# INFORMATION GIVEN:
>>>>>

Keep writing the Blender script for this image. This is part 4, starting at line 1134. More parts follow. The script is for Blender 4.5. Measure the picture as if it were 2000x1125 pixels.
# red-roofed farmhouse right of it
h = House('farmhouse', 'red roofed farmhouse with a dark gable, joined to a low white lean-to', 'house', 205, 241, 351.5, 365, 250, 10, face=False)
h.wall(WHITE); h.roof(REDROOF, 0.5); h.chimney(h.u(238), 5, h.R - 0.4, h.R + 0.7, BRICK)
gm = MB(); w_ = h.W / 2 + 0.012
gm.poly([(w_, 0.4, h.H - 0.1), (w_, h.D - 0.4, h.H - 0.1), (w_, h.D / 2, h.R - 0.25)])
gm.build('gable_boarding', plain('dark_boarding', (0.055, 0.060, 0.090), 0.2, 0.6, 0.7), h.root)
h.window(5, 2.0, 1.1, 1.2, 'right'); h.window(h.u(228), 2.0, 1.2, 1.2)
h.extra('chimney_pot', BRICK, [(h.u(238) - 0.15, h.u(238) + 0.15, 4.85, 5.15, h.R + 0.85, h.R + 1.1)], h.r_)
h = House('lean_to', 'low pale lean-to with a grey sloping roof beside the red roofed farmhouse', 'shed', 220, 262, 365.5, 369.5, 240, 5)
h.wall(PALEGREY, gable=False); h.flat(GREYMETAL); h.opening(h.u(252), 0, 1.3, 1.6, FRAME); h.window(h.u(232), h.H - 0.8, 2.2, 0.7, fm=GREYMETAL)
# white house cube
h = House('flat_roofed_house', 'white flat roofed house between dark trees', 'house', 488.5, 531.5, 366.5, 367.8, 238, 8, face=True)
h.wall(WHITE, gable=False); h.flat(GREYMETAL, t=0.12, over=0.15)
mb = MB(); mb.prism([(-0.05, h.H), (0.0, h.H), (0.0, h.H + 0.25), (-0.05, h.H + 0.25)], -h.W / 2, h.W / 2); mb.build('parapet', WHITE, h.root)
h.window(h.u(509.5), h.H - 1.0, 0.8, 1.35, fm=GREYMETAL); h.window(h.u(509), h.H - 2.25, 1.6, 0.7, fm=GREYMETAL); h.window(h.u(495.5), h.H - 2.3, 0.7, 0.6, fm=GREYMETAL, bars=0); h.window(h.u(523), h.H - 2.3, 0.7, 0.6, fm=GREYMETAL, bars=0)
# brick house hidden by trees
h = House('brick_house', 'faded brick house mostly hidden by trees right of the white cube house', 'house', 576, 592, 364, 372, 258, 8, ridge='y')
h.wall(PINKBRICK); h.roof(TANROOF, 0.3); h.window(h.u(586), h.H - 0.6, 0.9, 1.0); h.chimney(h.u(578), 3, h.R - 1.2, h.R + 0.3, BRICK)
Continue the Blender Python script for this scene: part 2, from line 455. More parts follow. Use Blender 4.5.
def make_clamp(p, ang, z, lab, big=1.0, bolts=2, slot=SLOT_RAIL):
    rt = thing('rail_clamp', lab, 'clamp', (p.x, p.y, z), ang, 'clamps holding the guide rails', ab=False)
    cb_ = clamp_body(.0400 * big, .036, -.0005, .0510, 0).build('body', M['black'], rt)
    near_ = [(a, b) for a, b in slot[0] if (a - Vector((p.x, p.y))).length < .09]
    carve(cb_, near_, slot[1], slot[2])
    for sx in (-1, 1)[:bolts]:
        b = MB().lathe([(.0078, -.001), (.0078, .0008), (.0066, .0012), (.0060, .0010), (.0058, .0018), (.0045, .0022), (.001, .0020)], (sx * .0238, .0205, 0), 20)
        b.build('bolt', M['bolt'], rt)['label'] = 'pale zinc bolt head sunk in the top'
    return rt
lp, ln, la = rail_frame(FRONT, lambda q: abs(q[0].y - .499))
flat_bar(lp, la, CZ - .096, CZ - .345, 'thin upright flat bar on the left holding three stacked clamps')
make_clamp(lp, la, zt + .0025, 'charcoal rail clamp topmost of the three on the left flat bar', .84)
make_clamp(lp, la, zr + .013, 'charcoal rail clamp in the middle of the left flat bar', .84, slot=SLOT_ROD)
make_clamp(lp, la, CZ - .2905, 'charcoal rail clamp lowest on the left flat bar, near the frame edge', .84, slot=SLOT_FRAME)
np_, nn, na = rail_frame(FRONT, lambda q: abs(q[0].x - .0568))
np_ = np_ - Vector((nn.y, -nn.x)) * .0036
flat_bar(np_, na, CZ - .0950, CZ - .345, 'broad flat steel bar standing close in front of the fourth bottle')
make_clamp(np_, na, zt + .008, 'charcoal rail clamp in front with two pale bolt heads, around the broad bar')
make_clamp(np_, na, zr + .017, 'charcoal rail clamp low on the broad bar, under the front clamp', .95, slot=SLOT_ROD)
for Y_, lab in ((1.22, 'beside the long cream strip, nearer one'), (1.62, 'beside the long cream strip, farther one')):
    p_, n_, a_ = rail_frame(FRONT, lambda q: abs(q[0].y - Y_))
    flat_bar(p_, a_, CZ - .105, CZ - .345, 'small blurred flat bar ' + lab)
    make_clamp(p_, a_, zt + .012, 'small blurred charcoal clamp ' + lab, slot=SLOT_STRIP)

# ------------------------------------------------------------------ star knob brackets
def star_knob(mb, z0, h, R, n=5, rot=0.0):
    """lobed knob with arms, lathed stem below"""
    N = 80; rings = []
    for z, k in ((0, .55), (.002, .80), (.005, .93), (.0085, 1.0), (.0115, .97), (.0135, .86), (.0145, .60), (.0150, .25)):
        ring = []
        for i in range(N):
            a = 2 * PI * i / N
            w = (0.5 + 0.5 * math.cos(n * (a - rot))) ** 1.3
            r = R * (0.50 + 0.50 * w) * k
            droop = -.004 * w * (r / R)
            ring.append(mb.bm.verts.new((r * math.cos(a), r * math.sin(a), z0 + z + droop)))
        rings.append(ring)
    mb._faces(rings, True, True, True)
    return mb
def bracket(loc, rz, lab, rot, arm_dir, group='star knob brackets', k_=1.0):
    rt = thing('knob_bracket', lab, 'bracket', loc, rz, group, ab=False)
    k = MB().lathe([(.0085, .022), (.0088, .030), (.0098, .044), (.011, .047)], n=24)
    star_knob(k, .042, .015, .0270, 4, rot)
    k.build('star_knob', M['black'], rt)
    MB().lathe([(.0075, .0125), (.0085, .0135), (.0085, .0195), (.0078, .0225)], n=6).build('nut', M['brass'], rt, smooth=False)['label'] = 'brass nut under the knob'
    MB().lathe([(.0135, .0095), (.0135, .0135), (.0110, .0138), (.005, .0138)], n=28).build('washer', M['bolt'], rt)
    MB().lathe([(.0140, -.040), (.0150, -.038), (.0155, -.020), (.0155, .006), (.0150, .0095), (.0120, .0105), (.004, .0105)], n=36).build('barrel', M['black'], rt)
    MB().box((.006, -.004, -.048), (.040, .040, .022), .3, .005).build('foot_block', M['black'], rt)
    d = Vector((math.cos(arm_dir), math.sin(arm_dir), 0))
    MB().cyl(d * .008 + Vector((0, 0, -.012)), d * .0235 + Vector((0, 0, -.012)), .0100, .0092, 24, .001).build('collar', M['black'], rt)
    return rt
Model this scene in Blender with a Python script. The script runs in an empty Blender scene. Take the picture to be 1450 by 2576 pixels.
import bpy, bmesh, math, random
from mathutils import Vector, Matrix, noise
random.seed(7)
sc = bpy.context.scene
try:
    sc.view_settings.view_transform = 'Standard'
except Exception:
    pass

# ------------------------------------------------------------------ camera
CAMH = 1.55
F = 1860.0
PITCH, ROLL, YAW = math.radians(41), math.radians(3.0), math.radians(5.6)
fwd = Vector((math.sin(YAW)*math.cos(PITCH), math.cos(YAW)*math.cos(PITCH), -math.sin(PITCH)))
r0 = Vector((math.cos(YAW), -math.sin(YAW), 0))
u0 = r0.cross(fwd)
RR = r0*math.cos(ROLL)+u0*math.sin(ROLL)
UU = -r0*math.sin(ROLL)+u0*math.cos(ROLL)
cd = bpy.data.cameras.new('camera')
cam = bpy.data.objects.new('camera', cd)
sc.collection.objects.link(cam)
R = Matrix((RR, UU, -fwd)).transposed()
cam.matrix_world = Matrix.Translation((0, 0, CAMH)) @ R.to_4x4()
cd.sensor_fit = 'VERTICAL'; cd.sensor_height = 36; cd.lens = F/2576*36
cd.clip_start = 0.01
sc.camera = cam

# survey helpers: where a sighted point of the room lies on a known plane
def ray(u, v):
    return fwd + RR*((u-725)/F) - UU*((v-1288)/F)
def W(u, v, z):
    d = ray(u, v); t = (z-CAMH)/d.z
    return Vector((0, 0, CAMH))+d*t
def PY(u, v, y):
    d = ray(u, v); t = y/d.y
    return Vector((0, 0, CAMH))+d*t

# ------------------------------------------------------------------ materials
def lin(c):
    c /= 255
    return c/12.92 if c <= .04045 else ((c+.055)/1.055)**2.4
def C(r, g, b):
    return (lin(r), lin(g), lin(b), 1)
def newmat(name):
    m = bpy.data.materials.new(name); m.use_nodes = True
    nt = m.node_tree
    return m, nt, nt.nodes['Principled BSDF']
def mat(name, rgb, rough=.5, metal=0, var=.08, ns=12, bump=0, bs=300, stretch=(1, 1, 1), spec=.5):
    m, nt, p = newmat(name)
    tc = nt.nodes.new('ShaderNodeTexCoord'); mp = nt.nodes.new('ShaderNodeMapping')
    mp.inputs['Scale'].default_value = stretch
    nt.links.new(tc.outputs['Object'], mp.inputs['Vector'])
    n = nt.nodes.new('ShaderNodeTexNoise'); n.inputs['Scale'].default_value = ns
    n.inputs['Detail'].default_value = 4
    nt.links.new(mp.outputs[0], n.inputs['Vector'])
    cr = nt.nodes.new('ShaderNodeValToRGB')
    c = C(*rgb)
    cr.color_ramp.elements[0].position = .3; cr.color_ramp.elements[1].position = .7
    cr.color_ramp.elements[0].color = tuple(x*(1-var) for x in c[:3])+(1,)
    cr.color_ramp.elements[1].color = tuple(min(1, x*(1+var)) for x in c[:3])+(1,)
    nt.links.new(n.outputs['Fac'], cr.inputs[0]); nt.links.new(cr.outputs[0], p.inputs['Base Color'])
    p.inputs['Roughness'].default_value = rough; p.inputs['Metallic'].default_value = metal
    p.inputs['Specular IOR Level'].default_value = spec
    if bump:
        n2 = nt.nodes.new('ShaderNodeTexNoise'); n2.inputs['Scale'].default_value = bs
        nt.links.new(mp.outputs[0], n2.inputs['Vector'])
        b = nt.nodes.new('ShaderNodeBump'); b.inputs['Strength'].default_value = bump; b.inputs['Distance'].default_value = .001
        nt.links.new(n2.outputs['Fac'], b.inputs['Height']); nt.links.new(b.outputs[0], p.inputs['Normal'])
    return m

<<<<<

The required output is an exact reproduction of the lines starting at the one that contains "Model this scene" and ending at the one that contains "sc.camera = cam". Both boundary lines belong to it.

# CORRECT RESPONSE:
Model this scene in Blender with a Python script. The script runs in an empty Blender scene. Take the picture to be 1450 by 2576 pixels.
import bpy, bmesh, math, random
from mathutils import Vector, Matrix, noise
random.seed(7)
sc = bpy.context.scene
try:
    sc.view_settings.view_transform = 'Standard'
except Exception:
    pass

# ------------------------------------------------------------------ camera
CAMH = 1.55
F = 1860.0
PITCH, ROLL, YAW = math.radians(41), math.radians(3.0), math.radians(5.6)
fwd = Vector((math.sin(YAW)*math.cos(PITCH), math.cos(YAW)*math.cos(PITCH), -math.sin(PITCH)))
r0 = Vector((math.cos(YAW), -math.sin(YAW), 0))
u0 = r0.cross(fwd)
RR = r0*math.cos(ROLL)+u0*math.sin(ROLL)
UU = -r0*math.sin(ROLL)+u0*math.cos(ROLL)
cd = bpy.data.cameras.new('camera')
cam = bpy.data.objects.new('camera', cd)
sc.collection.objects.link(cam)
R = Matrix((RR, UU, -fwd)).transposed()
cam.matrix_world = Matrix.Translation((0, 0, CAMH)) @ R.to_4x4()
cd.sensor_fit = 'VERTICAL'; cd.sensor_height = 36; cd.lens = F/2576*36
cd.clip_start = 0.01
sc.camera = cam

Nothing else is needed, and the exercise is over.